Thüringer Nazi-Quartiere nach Sprengstoff durchsucht
Bei einer Großrazzia sucht die Polizei seit Mittwoch früh Sprengstoff in Neonazi-Quartieren in Thüringen, Sachsen und Franken. Seit 6 Uhr laufen insgesamt 16 Razzien in den Bereichen der Polizeidirektionen Saalfeld, Jena, Gotha und Suhl sowie in Südwest Sachsen und in Mittel- und Oberfranken.
Saalfeld. Nach Informationen der Polizeidirektion Saalfeld wird den Verdächtigen aus der rechtsextremen Szene vorgeworfen, im September unerlaubt Sprengstoff beschafft und nach Jena transportiert zu haben. Die Fahnder sollen mit Durchsuchungsbeschlüssen des Amtsgerichtes Gera unter anderem auch das Schützenhaus in Pößneck sowie das so genannte „Braune Haus“ in Jena durchsucht haben, beide bekannte Treffpunkte der rechtsextremen Szene.
Im Einzelnen sei nach Sprengvorrichtungen oder Gegenständen, die sich zu deren Bau eignen, sowie nach Computertechnik und Speichermedien gesucht worden, auf denen sich Anleitungen zum Bau derartiger Sprengkörper befinden könnten. Die Fahnder stellten mehrere Computer, Handys, und CD’s sicher. Sprengstoffverdächtige Gegenstände seien nicht gefunden worden, hieß es.
Bereits Mitte September hatte die Polizei das „Braune Haus“ in Jena durchsucht. Staatsschützer hatten Hinweise, dass Neonazis einen Anschlag auf die Linke-Landtagsabgeordnete Katharina König geplant haben könnten. Damals waren kurzzeitig vier Neonazis verhaftet worden. Die Staatsanwaltschaft Gera bestätigte später, dass sie in der Sache Ermittlungen gegen zwei Männer und eine Frau aus der Neonazi-Szene führt.

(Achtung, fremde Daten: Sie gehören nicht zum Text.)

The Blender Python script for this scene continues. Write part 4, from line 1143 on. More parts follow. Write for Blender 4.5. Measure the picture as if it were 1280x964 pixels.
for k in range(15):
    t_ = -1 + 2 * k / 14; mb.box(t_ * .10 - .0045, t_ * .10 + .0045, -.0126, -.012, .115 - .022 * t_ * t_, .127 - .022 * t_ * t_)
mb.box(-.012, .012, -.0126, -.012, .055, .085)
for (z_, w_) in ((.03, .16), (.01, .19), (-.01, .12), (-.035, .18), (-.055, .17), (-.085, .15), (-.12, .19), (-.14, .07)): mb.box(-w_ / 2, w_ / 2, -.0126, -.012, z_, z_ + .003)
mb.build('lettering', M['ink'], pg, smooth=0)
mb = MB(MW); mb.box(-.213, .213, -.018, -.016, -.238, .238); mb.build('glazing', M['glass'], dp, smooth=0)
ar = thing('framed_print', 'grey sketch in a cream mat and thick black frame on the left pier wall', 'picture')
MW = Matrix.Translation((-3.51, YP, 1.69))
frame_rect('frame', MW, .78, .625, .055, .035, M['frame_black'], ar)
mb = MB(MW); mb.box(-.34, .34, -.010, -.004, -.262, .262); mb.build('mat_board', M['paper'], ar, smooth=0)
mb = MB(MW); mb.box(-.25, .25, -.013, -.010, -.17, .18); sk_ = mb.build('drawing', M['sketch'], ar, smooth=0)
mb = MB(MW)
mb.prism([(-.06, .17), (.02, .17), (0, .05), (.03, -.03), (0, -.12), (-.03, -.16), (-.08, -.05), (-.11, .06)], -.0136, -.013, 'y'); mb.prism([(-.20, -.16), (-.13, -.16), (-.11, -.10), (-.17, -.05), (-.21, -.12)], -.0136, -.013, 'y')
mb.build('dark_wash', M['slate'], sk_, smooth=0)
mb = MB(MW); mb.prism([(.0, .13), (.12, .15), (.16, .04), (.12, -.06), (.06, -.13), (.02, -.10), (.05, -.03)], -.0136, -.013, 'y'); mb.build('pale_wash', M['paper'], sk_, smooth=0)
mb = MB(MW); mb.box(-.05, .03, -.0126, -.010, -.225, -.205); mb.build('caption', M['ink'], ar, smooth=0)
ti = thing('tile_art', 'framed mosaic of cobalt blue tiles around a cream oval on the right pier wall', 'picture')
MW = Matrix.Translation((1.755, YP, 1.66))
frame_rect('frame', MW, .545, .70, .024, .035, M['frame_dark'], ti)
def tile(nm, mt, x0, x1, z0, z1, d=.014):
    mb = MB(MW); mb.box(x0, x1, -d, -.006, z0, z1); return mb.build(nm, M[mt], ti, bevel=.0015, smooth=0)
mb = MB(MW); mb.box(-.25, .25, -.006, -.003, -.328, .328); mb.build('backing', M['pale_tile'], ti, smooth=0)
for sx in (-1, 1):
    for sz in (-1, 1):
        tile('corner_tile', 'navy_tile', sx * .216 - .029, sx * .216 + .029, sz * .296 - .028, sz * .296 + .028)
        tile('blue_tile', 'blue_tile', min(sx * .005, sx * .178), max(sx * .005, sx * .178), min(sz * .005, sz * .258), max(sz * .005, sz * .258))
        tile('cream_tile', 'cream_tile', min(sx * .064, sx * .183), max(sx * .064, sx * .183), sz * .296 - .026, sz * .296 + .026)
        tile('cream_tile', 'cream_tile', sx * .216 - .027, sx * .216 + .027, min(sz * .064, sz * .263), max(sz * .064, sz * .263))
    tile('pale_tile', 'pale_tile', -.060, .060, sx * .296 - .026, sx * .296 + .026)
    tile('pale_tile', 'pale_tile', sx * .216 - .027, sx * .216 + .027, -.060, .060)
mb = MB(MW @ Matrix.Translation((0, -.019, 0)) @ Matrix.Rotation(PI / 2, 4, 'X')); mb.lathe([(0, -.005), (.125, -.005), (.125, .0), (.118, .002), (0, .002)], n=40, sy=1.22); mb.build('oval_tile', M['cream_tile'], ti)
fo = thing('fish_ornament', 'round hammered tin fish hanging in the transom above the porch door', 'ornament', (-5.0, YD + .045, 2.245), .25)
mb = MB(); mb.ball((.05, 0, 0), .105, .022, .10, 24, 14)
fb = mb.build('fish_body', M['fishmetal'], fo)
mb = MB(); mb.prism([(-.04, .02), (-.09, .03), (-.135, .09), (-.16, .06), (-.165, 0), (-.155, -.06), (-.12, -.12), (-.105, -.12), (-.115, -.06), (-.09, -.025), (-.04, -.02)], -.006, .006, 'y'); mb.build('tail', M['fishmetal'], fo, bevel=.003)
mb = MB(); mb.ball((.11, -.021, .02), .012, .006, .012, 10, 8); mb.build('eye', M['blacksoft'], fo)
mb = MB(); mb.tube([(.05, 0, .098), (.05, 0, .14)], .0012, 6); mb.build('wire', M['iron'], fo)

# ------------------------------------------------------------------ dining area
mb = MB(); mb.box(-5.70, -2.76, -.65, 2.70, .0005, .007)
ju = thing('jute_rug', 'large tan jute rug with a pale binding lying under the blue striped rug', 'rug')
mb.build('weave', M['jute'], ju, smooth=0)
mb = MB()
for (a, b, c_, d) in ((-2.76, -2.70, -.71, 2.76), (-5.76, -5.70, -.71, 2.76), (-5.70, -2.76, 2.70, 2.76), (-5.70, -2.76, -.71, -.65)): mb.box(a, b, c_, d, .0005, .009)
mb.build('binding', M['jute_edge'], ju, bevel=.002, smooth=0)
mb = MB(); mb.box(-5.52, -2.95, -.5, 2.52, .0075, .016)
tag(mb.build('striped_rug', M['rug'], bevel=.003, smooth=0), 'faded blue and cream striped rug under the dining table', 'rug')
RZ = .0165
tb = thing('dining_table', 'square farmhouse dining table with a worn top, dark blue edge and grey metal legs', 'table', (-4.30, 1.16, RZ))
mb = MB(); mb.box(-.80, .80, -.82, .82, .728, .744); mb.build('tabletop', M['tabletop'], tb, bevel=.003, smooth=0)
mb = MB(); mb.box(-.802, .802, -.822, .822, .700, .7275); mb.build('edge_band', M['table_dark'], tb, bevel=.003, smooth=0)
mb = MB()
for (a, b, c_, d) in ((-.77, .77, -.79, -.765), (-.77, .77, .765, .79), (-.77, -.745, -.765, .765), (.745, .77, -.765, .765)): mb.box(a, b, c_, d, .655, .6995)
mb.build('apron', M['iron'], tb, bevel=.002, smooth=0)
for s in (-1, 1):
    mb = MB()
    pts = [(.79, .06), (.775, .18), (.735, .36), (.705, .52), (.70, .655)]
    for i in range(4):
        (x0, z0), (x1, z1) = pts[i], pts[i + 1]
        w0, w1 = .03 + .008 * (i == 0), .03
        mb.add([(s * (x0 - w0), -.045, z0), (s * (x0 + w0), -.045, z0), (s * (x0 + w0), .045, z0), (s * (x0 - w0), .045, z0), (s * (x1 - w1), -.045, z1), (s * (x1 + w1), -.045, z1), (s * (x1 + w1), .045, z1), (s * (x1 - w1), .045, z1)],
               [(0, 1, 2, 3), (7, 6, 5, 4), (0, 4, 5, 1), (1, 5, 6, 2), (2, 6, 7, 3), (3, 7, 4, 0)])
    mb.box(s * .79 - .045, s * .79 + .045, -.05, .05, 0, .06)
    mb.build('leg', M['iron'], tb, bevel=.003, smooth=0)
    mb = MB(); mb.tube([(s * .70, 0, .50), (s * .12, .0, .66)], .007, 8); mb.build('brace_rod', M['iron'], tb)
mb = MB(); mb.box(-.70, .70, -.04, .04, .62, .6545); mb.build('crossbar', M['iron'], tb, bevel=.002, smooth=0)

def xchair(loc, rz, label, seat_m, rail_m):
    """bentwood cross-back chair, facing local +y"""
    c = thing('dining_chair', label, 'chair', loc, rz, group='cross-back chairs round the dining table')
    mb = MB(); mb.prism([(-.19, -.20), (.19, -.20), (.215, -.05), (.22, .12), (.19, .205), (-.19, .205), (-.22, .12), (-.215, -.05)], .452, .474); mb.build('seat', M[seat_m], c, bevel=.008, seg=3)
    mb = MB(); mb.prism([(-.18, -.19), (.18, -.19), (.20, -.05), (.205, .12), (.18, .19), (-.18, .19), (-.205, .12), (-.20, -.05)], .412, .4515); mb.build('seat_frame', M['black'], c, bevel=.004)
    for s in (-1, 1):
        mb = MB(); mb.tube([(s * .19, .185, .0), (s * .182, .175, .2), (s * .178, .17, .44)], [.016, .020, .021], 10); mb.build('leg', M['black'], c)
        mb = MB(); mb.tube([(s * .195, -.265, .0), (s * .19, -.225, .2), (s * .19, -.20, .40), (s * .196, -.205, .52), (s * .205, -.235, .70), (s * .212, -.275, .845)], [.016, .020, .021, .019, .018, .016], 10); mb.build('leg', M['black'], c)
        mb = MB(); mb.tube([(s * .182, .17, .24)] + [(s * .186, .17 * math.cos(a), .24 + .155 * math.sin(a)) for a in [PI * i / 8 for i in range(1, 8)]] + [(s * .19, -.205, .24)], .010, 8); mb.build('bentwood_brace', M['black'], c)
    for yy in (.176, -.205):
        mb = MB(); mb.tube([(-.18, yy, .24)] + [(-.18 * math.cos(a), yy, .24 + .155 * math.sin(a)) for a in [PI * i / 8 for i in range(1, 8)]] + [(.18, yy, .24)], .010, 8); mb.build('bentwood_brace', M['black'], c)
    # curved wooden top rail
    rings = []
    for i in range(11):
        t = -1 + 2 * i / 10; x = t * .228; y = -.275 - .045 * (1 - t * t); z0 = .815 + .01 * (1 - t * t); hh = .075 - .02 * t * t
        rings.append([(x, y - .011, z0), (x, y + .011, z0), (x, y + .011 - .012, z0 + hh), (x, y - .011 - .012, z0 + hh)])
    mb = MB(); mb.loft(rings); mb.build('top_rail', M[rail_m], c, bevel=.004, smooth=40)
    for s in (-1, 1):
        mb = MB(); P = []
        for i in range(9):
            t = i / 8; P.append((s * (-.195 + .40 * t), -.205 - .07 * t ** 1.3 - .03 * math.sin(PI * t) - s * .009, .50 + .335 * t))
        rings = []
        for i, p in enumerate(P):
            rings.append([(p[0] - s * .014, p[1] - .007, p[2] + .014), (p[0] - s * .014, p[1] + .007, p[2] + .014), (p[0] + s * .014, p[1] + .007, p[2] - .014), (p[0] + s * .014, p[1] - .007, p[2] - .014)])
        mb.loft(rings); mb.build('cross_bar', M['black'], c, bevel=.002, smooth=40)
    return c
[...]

Der geplante Anschlag von damals ist nach Angaben der Staatsanwaltschaft vereitelt worden. Die Ermittler vermuten, dass es sich um einen Racheakt für gewalttätige Übergriffe von Linksextremisten auf Anhänger der rechtsextremen Szene in Jena und Pößneck gehandelt haben könnte. Seither hatten sie einige der Verdächtigen überwacht.

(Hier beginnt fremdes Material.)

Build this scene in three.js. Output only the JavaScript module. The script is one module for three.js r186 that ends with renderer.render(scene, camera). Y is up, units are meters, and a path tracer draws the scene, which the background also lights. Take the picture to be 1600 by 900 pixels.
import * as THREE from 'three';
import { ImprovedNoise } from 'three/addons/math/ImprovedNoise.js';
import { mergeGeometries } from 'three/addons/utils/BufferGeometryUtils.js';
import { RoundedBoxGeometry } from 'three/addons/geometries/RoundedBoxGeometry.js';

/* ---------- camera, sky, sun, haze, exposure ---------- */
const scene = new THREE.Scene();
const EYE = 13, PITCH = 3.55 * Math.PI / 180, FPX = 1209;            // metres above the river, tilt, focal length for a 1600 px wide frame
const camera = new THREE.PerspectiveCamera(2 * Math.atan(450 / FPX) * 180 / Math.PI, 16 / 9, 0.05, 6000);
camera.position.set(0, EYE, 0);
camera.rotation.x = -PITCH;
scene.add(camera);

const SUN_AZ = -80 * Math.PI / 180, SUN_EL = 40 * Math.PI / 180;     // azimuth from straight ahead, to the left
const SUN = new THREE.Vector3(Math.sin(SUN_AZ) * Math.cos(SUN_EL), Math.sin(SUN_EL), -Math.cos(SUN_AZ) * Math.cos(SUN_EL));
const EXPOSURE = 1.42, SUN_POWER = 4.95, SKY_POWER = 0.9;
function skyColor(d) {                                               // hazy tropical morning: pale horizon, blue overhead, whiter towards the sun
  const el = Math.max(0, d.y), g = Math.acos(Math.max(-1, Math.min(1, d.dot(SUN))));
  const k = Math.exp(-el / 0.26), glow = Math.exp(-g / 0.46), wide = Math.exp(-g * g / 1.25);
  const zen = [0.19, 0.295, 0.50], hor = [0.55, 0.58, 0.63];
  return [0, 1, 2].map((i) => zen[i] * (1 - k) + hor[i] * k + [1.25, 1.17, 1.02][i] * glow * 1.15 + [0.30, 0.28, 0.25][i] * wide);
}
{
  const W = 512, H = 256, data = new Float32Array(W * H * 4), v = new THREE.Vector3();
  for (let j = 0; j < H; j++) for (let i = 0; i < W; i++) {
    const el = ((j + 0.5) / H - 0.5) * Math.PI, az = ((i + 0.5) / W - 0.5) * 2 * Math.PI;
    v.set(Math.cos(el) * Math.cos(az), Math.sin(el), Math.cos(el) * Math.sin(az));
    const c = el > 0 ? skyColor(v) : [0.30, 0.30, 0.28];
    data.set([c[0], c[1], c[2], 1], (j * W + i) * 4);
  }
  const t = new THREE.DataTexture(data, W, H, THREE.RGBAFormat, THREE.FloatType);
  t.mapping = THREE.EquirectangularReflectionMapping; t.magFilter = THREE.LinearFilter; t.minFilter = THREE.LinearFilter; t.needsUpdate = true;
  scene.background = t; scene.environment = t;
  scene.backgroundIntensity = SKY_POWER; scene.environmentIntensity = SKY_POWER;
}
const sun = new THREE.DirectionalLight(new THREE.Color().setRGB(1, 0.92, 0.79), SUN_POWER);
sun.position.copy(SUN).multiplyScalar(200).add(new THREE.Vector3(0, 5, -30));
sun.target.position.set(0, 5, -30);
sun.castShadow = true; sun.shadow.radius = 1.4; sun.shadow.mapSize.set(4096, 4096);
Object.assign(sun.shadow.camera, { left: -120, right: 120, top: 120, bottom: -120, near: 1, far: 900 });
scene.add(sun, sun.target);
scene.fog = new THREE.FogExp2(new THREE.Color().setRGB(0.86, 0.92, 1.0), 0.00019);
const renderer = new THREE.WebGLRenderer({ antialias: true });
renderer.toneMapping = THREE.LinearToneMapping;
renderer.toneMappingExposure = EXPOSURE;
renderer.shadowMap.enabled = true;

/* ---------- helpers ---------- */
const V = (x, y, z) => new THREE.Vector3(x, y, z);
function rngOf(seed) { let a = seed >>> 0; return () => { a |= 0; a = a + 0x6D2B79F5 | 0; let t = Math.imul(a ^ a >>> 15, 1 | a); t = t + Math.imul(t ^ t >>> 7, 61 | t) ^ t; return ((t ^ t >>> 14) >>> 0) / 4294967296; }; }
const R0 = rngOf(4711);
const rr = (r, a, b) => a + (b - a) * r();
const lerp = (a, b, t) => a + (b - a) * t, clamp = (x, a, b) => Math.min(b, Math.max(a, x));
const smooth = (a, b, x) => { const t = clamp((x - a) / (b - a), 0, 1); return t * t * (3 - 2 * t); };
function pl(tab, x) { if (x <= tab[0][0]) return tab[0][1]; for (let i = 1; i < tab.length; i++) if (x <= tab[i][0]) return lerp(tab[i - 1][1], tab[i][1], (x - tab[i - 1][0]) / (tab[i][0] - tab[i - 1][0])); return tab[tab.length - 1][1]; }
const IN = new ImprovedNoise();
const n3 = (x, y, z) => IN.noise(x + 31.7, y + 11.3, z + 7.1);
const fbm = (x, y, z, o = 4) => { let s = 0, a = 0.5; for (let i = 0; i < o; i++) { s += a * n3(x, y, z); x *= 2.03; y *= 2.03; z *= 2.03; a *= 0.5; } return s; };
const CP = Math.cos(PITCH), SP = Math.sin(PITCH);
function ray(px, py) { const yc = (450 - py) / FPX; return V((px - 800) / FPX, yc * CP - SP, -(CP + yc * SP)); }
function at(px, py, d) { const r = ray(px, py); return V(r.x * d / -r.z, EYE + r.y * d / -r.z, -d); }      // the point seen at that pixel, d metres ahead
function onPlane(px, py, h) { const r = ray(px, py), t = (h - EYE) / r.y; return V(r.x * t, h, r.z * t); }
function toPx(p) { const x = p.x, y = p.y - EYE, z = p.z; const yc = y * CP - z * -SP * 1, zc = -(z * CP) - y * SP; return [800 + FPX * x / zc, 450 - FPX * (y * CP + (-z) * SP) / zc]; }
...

An dem Abend vor der Durchsuchung Mitte September in Jena waren die beiden verdächtigen Männer mit weiteren Angehörigen der rechtsextremen Szene von einem Kameradschaftsabend in Westsachsen gekommen, auf dem nach Angaben des MDR der Chef der militanten rechtsextremen Wehrsportgruppe Hoffmann, Karl-Heinz Hoffmann, aufgetreten war.

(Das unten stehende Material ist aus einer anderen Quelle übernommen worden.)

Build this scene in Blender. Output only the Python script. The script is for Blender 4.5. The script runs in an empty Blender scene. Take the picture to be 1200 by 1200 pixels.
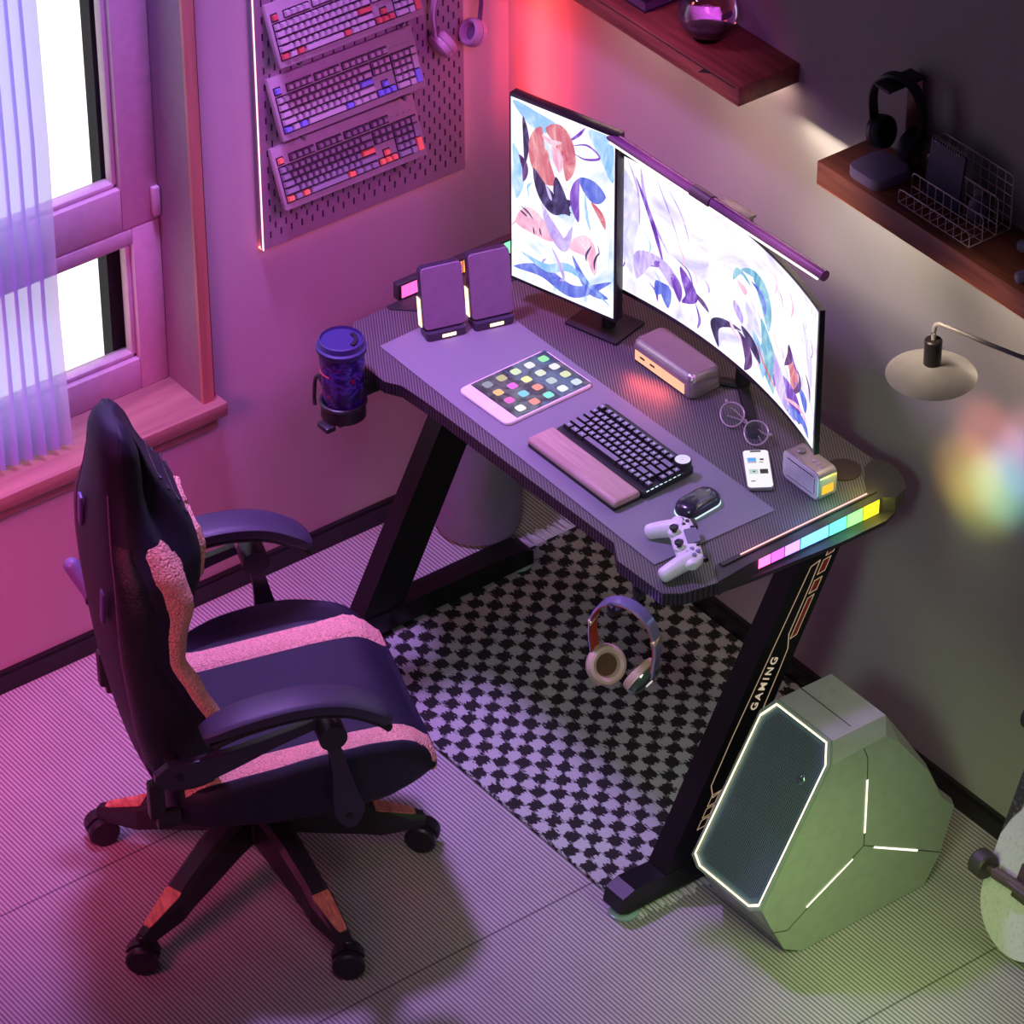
import bpy, bmesh, math, random
from mathutils import Vector, Matrix
random.seed(7)
PI = math.pi
C = bpy.context.scene.collection
sc = bpy.context.scene
V = Vector

# ------------------------------------------------------------------ materials
_m = {}
def lin(c):
    return tuple((x/12.92 if x <= .04045 else ((x+.055)/1.055)**2.4) for x in c)
def mat(name, rgb=(.5, .5, .5), rough=.5, metal=0., emit=None, es=1., bump=None, trans=0., alpha=1., coat=0., var=None, spec=None):
    """rgb in sRGB 0..1; bump=(scale, strength); var=(scale, amount) colour noise"""
    if name in _m: return _m[name]
    m = bpy.data.materials.new(name); m.use_nodes = True
    nt = m.node_tree; b = nt.nodes['Principled BSDF']
    c = lin(rgb)
    b.inputs['Base Color'].default_value = (*c, 1)
    b.inputs['Roughness'].default_value = rough
    b.inputs['Metallic'].default_value = metal
    b.inputs['Transmission Weight'].default_value = trans
    b.inputs['Alpha'].default_value = alpha
    b.inputs['Coat Weight'].default_value = coat
    if spec is not None: b.inputs['Specular IOR Level'].default_value = spec
    if emit:
        b.inputs['Emission Color'].default_value = (*lin(emit), 1)
        b.inputs['Emission Strength'].default_value = es
    tc = nt.nodes.new('ShaderNodeTexCoord')
    if bump:
        n = nt.nodes.new('ShaderNodeTexNoise'); n.inputs['Scale'].default_value = bump[0]; n.inputs['Detail'].default_value = 3
        bp = nt.nodes.new('ShaderNodeBump'); bp.inputs['Strength'].default_value = bump[1]; bp.inputs['Distance'].default_value = .01
        nt.links.new(tc.outputs['Object'], n.inputs['Vector']); nt.links.new(n.outputs['Fac'], bp.inputs['Height'])
        nt.links.new(bp.outputs['Normal'], b.inputs['Normal'])
    v = var or (40., .06)
    n2 = nt.nodes.new('ShaderNodeTexNoise'); n2.inputs['Scale'].default_value = v[0]; n2.inputs['Detail'].default_value = 4
    nt.links.new(tc.outputs['Object'], n2.inputs['Vector'])
    mr = nt.nodes.new('ShaderNodeMapRange'); mr.inputs[1].default_value = .3; mr.inputs[2].default_value = .7
    mr.inputs[3].default_value = 1-v[1]; mr.inputs[4].default_value = 1+v[1]
    nt.links.new(n2.outputs['Fac'], mr.inputs[0])
    mx = nt.nodes.new('ShaderNodeVectorMath'); mx.operation = 'SCALE'; mx.inputs[0].default_value = c
    nt.links.new(mr.outputs[0], mx.inputs['Scale']); nt.links.new(mx.outputs[0], b.inputs['Base Color'])
    _m[name] = m
    return m

class G:
    """tiny node helper"""
    def __init__(s, name):
        s.m = bpy.data.materials.new(name); s.m.use_nodes = True; s.nt = s.m.node_tree
        s.b = s.nt.nodes['Principled BSDF']; s.tc = s.nt.nodes.new('ShaderNodeTexCoord')
        s.obj = s.tc.outputs['Object']; _m[name] = s.m
    def n(s, t, **k):
        o = s.nt.nodes.new('ShaderNode'+t)
        for a, b in k.items(): setattr(o, a, b)
        return o
    def set(s, sock, v):
        if isinstance(v, bpy.types.NodeSocket): s.nt.links.new(v, sock)
        elif v is not None: sock.default_value = v
    def math(s, op, a, b=None, c=None):
        o = s.n('Math', operation=op)
        s.set(o.inputs[0], a); s.set(o.inputs[1], b); s.set(o.inputs[2], c)
        return o.outputs[0]
    def xyz(s, v=None):
        o = s.n('SeparateXYZ'); s.set(o.inputs[0], v or s.obj); return o.outputs
    def noise(s, scale, detail=3, vec=None, dist=0):
        o = s.n('TexNoise'); o.inputs['Scale'].default_value = scale; o.inputs['Detail'].default_value = detail
        o.inputs['Distortion'].default_value = dist; s.set(o.inputs['Vector'], vec or s.obj); return o.outputs['Fac']
    def mapping(s, scale=(1, 1, 1), rot=(0, 0, 0), vec=None):
        o = s.n('Mapping'); o.inputs['Scale'].default_value = scale; o.inputs['Rotation'].default_value = rot
        s.set(o.inputs['Vector'], vec or s.obj); return o.outputs[0]
    def mix(s, f, a, b):
        o = s.n('Mix', data_type='RGBA'); s.set(o.inputs['Factor'], f)
        for sock, v in ((o.inputs['A'], a), (o.inputs['B'], b)):
            if isinstance(v, tuple): sock.default_value = (*lin(v), 1)
            else: s.set(sock, v)
        return o.outputs['Result']
    def ramp(s, f, stops):
        o = s.n('ValToRGB'); cr = o.color_ramp
        while len(cr.elements) < len(stops): cr.elements.new(.5)
        for e, (p, c) in zip(cr.elements, stops): e.position = p; e.color = (*lin(c), 1)
        s.set(o.inputs[0], f); return o.outputs[0]
    def bump(s, h, st=.5, d=.005):
        o = s.n('Bump'); o.inputs['Strength'].default_value = st; o.inputs['Distance'].default_value = d
        s.set(o.inputs['Height'], h); s.set(s.b.inputs['Normal'], o.outputs[0])
    def col(s, c, rough=.5): s.set(s.b.inputs['Base Color'], c); s.b.inputs['Roughness'].default_value = rough; return s.m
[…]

Auf dem Rückweg erfolgte damals die vorläufige Festnahmen der Verdächtigen, weil bei einem belauschten Telefongespräch die Worte „C4“ und „Gebrauchsanleitung“ gefallen waren. Die Fahnder vermuteten dass es sich dabei um den gleichnamigen Plastiksprengstoff gehandelt haben könnte. Bei der Durchsuchung wurde aber kein Sprengstoff gefunden. Allerdings hatten die Spürhunde der Polizei mehrfach angeschlagen.
Die Auswertung des am Mittwoch sichergestellten Materials hat die Kriminalpolizei in Saalfeld übernommen. Eine Sonderkommission „Feuerball“ führt dort bereits seit längerem die Ermittlungen in dem brisanten Fall. Wann konkrete Ergebnisse vorliegen, wollte noch niemand der Ermittler sagen.